Tuesday, May 01, 2012

Funding on a Curve

“Looks like I picked the wrong week to quit drinking.” -- Lloyd Bridges in Airplane

My state is considering tying individual colleges’ shares of the state higher ed allocation to “performance” on a series of measures.  

And it has no intention of increasing the size of the allocation.  In other words, for Northern State to get more, Southern State would have to get less.  We’ll be funded on a curve.

In a state with a tenure system and a statewide union.


This will not end well.

With the overall allocation flat or shrinking, every college is pretty much up against it already. None of them has much margin for error.  That’s especially true given how fixed most of the costs are, and how old most of the buildings are.  (Gotta love 70’s architecture!)  

Now they’re being told that it’s not enough that they do well; they must do better than their counterparts.  If Northern State’s “score” -- however defined -- moves up five points, but Southern State’s moves up ten, then Northern State takes a cut.  

If the colleges had large endowments, this could be a spur to entrepreneurialism.  If they were gambling with money they could afford to lose, then this could be just the kick in the pants they needed to start trying more ambitious things.  The prospect of the big win can justify the risky play.

But when the colleges are running on empty at the outset, the prospect of any meaningful loss is simply intolerable.  Instead of spurring innovation, this will heighten the already-strong culture of loss aversion.  Taking a flyer on a strategy that would take years to pay off isn’t an option when the years in between could require layoffs.

Worse, any kind of statewide collaboration -- exactly the sort of thing that would “move the needle” on educational attainment, workforce development, or any social good you care to name -- would be entirely out of the question.  Why would I share my breakthrough innovation with Nearby State, when it would erode my competitive advantage?  

And just how long, exactly, do you think it would take before the quick fix of grade inflation starts to look attractive?

This is nuts.  It’s self-defeating, internally contradictory, and doomed to fail.  And it has political momentum.

If you want to reward performance, you need to create a climate in which it’s reasonably safe to collaborate and take risks.  That’s the only way that the system as a whole will improve.  If the community colleges improve across the entire state, then everybody should win.  (If complacency is the issue -- and let’s be honest here -- then tying significant rewards to collaborative gains should do it.  Requiring the gains to be collaborative would reduce the temptation to push grade inflation, and making the rewards substantial should get around inertia.)  Unfortunately, in the current political climate, the only way to do that is to raise tuition and fees to the point at which growth becomes profitable.  By definition, that would involve shifting more of the cost of attendance to the students.  Ideally, of course, the institutional reward would come from the state, based on progressive taxation and economic growth.  But we’re not there.

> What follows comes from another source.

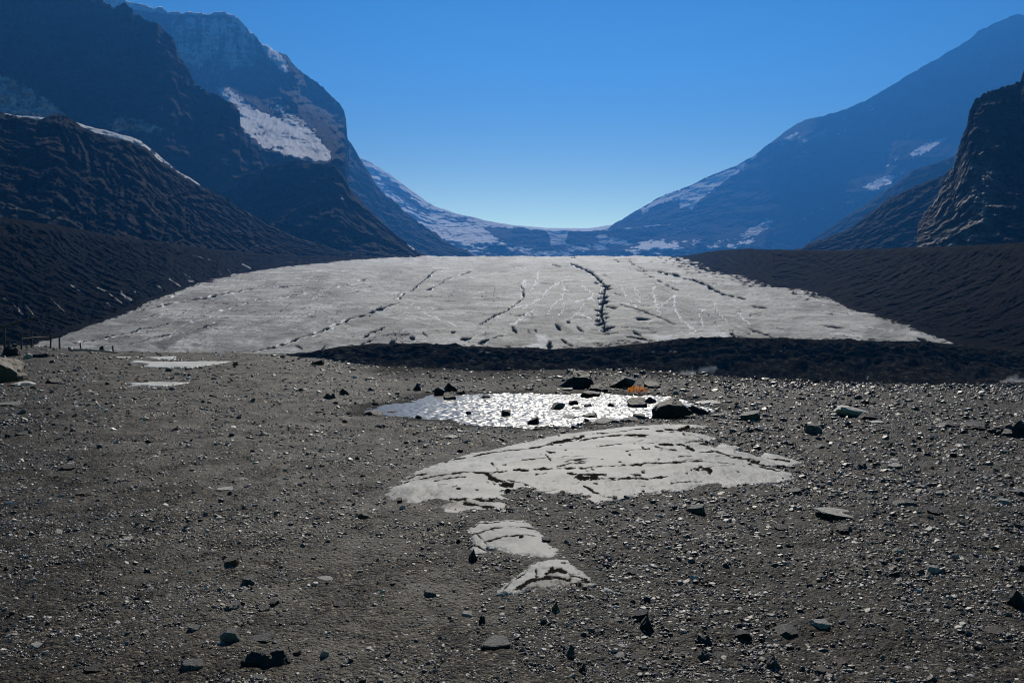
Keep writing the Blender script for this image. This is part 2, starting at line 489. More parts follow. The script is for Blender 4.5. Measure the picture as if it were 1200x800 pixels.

But there’s a meaningful difference between falling short of the ideal and doing active harm.  I know that my proto-Swedish solution remains bafflingly unpopular, but telling the colleges to turn on each other is not the only other possible answer.  

Even in my teaching days, I was never a fan of grading on a curve; it always seemed to reward the wrong things.  But at least then, the stakes were lower.  I don’t want to have to lay someone off because my college was too willing to share the secrets of its success.